Not Safe For Anyone
Fuck "Not Safe For Work". It's a stupid appellation to begin with. It's a label that seems to mostly revolve around pictures of naked people and whatever words some twit found personally arousing, and so placed them into a filter. Fuck that noise in the bloody ear!!!
First of all, if one cannot depend on one's employees to conduct themselves in a responsible and mature manner at work, then you have a fundamental problem. Either your hiring standards are woefully inadequate to maintaining a quality workforce or the job is so unskilled that turnover is rapid and merciless. If Lenny is able to meet and exceed his job requirements on a daily basis, why should I give a bloody fuck if he browses the newest adult film releases? Why the hell should time and resources be devoted to treating him like a teenager?! If he's not meeting his work responsibilities, then perhaps he needs to be removed from his position. If he's choosing to goof off and be a piker, it is not the fault of sexual content, it's his. If his internet viewing is bothersome to coworkers or illegal, again, that's his responsibility as an adult to shoulder. If the workforce experiences a lot of churn, why the hell do they have internet access in the first place? Why is supervision so lax? All the NSFW crap does is provide an arbitrary line to justify a code of behavior that is EXPECTED to not be conformed to. If one does not expect another to behave as an adult, then why should the other do so? They're already suffering the penalty, there's no reason for them not to do the crime they're already paying for.
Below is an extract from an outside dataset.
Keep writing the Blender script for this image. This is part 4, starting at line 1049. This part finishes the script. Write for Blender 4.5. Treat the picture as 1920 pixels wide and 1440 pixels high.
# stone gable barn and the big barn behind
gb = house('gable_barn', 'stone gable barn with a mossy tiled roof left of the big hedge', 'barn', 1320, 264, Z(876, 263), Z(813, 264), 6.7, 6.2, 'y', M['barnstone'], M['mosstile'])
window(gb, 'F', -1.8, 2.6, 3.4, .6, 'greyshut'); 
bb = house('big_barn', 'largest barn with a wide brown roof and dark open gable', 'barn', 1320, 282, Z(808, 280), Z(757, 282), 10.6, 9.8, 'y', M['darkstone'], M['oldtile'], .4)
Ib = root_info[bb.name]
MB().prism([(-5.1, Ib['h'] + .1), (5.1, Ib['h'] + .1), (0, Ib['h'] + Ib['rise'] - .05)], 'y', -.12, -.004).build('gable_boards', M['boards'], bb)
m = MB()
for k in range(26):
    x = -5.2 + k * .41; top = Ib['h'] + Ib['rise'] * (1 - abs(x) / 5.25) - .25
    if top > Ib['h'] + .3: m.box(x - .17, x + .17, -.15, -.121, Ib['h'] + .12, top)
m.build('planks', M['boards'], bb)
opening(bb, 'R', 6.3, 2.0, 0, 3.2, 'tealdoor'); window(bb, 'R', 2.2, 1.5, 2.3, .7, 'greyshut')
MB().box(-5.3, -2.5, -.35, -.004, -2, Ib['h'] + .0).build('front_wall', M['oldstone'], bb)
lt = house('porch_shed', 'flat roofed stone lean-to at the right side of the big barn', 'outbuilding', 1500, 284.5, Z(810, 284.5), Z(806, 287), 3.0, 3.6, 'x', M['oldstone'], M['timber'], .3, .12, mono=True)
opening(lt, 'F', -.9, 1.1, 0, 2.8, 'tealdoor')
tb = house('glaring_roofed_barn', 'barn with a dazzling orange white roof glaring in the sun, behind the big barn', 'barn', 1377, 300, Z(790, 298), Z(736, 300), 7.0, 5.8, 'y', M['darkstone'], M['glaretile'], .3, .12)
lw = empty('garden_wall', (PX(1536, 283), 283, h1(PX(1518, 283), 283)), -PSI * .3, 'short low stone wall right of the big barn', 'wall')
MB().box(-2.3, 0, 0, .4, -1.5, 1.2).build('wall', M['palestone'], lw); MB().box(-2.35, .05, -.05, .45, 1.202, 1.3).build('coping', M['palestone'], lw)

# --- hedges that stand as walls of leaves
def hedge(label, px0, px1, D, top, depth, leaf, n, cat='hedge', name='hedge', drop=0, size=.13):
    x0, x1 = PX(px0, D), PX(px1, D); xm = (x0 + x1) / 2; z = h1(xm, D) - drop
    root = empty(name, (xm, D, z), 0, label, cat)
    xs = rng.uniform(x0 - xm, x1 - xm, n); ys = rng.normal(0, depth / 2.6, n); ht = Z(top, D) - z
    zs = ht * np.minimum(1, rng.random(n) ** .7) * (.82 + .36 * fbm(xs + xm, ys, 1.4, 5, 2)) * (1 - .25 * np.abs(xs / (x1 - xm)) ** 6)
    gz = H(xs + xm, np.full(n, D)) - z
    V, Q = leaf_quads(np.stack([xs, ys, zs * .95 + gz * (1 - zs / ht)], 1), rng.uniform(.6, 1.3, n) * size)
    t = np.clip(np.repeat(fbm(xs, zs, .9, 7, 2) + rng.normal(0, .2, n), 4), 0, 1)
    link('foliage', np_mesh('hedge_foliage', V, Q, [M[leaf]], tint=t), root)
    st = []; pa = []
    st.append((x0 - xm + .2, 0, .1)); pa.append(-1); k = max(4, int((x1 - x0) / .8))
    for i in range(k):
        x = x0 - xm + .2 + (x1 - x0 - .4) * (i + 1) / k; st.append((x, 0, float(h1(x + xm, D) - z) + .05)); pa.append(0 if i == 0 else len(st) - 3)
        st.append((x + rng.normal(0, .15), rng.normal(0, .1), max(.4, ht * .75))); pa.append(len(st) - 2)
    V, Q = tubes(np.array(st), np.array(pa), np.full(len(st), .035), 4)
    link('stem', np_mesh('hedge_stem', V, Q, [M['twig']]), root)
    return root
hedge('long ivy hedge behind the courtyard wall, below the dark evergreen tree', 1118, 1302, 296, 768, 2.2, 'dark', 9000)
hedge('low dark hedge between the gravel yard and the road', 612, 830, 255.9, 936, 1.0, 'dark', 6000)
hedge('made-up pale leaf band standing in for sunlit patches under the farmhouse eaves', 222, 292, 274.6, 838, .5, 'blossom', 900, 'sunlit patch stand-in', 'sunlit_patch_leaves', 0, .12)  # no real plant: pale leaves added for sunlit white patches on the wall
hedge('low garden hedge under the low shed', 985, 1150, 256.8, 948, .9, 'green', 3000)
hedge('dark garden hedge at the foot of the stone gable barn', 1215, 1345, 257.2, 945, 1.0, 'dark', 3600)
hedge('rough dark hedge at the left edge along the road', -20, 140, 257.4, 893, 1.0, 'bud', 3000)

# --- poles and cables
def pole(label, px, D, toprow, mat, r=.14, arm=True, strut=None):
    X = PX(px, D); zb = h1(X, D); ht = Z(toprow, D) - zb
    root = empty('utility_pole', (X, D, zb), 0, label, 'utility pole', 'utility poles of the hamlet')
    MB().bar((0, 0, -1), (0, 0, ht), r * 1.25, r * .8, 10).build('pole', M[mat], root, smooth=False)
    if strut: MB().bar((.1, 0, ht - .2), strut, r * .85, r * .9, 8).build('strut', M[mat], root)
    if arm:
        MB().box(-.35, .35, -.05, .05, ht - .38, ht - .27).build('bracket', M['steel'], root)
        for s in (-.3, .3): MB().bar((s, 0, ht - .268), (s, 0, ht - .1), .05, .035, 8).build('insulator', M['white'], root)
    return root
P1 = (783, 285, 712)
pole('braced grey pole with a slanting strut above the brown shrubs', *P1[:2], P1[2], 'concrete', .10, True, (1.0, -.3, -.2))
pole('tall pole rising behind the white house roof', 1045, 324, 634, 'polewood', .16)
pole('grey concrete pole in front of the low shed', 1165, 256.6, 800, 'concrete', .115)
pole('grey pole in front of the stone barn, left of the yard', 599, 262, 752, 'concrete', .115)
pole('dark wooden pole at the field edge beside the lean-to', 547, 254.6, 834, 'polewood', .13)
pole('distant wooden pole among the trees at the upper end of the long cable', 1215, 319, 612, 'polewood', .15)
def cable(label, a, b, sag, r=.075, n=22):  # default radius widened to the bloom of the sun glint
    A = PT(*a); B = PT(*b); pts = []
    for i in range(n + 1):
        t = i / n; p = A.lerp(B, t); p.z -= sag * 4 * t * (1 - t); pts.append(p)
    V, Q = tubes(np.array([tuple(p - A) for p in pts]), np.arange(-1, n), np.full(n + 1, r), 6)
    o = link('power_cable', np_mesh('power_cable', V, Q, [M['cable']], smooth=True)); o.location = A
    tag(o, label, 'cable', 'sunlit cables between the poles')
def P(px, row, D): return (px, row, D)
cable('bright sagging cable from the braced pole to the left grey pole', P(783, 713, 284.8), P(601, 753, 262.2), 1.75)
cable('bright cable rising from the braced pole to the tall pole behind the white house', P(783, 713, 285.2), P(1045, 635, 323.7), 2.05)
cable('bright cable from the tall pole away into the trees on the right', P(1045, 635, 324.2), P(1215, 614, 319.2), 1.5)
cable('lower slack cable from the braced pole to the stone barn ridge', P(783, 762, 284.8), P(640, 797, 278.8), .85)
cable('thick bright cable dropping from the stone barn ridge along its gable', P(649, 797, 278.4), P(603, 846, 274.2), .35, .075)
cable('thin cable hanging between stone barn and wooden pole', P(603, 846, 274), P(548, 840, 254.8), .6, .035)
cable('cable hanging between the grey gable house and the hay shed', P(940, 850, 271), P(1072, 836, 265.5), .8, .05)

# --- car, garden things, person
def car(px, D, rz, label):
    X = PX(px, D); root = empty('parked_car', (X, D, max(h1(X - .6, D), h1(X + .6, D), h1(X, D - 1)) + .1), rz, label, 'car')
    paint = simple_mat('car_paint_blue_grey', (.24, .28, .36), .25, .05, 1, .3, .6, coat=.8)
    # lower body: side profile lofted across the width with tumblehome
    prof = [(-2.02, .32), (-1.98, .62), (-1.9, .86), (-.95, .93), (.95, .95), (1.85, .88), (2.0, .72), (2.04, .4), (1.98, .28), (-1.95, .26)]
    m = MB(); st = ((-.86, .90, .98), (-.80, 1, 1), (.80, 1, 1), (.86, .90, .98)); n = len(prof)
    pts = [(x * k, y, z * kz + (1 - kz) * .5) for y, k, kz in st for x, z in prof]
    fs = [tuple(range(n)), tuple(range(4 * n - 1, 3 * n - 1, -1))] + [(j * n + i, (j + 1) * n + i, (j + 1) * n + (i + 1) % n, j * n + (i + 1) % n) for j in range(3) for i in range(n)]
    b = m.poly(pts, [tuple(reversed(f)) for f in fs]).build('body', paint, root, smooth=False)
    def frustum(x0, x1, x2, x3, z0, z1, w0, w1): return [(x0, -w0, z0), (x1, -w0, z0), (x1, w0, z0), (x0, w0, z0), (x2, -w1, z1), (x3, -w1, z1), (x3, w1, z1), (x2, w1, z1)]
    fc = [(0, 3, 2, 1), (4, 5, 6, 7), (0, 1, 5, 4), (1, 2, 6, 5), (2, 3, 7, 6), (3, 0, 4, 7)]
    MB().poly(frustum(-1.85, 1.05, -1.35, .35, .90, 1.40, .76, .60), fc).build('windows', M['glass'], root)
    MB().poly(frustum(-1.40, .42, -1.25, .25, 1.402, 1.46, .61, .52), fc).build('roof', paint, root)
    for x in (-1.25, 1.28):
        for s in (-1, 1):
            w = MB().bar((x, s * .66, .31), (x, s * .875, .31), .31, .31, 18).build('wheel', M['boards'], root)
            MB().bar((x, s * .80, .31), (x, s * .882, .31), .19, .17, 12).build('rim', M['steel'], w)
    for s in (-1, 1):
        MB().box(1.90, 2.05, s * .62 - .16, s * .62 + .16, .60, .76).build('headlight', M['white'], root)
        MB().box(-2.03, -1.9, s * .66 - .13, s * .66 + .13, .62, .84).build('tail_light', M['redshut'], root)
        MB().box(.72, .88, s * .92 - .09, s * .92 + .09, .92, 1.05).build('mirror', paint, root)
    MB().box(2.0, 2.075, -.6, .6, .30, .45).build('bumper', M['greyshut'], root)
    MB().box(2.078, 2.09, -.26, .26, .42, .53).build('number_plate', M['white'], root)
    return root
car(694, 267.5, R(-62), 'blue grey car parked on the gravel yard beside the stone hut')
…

"Safe" is an illusion. There is nothing on the internet that cannot be used harmfully. Most, since there do happen to be illegal items floating about, can also be used in a non-harmful manner. The ONLY real determining factor is the person accessing it, and let me tell you, if they want to misbehave, there is NOTHING you can do short of killing them to keep them from it.
People waving the NSFW banner are increasingly drawing my ire. Take some fucking responsibility for how and when you access your content and stop foisting off your own lack of judgment on those you're choosing to access.
I talk about sex and sexually oriented materials. I use harsh language. I craft some disturbing mental images from time to time in the course of conveying my thoughts. If someone can appreciate and handle it, splendid. If not, they shouldn't be here. Simple as that.
In that vein, Chelseagirl was recently lambasted by an ex who had been reading her blog and took exception to how she characterized him. It seems she's a bit regretful and sad with how it all turned out.
I take a divergent slant on the issue.
I make efforts to obscure/muddle identities contained within my blog. Are my efforts completely water-tight and bullet-proof? Certainly not. The meat of my experiences are there and with enough deduction, it is possible to suss out the hidden information. It's impossible to do otherwise outside of generating posts of whole-cloth fiction, and that's not what I started this venture to do. If someone has such a bug up their ass that they simply must divine out the details I have omitted or modified, that's their own issue.
I am rarely fair. I take a stab at being objective and being open to dissenting or alternate perspectives, but ultimately my tone conveys my personal bias. When I share a memory, observation, or diatribe, it is rife with my opinion. I make no apologies for it now, nor will I in the future. At the time and place I typed those words, such were my beliefs and feelings. They may change in the time since, but that was me at that point.
If despite the efforts toward anonymity I've afforded someone, they decide they're offended or hurt by what I said about them, I don't give a shit. I am not forcing them to proclaim they are who they think I'm saying they are. I'm not forcing them to set aside that incredibly easy excuse of "he must have been talking about someone else." The only reason to push it is to stir up drama. Suck it up, deal with it, and move on.
As far as I'm concerned, "Ernie" is a self-inflicted injury. If you read the blog of an ex, you run the risk of reading something less than flattering at some point. If you get hurt by it, you have no one to blame but yourself. If friends and colleagues start dropping a name around you that's linked to someone that might be you in a blog, there's absolutely no reason to confirm it or react with something other than confusion. Calling someone years after dropping contact, to bitch them out because they got their tender widdle feewings hurt doing something that a minimum of common sense would suggest might be painful is juvenile and self-pitying.
Read at your own risk.
3 Comments:
Exactly. It's like ripping off a scab then crying because it's bleeding.
Yes, yes. True anonymity is impossible. I can guarantee upon reading either of my blogs, people who knew me could place both me and the unnamed characters.
I dont' know. I read stuff all the time that sounds just like me. It's spooky. Unless you write about the time your dog built a tree-house, you're probably not writing anything unique enough to be known.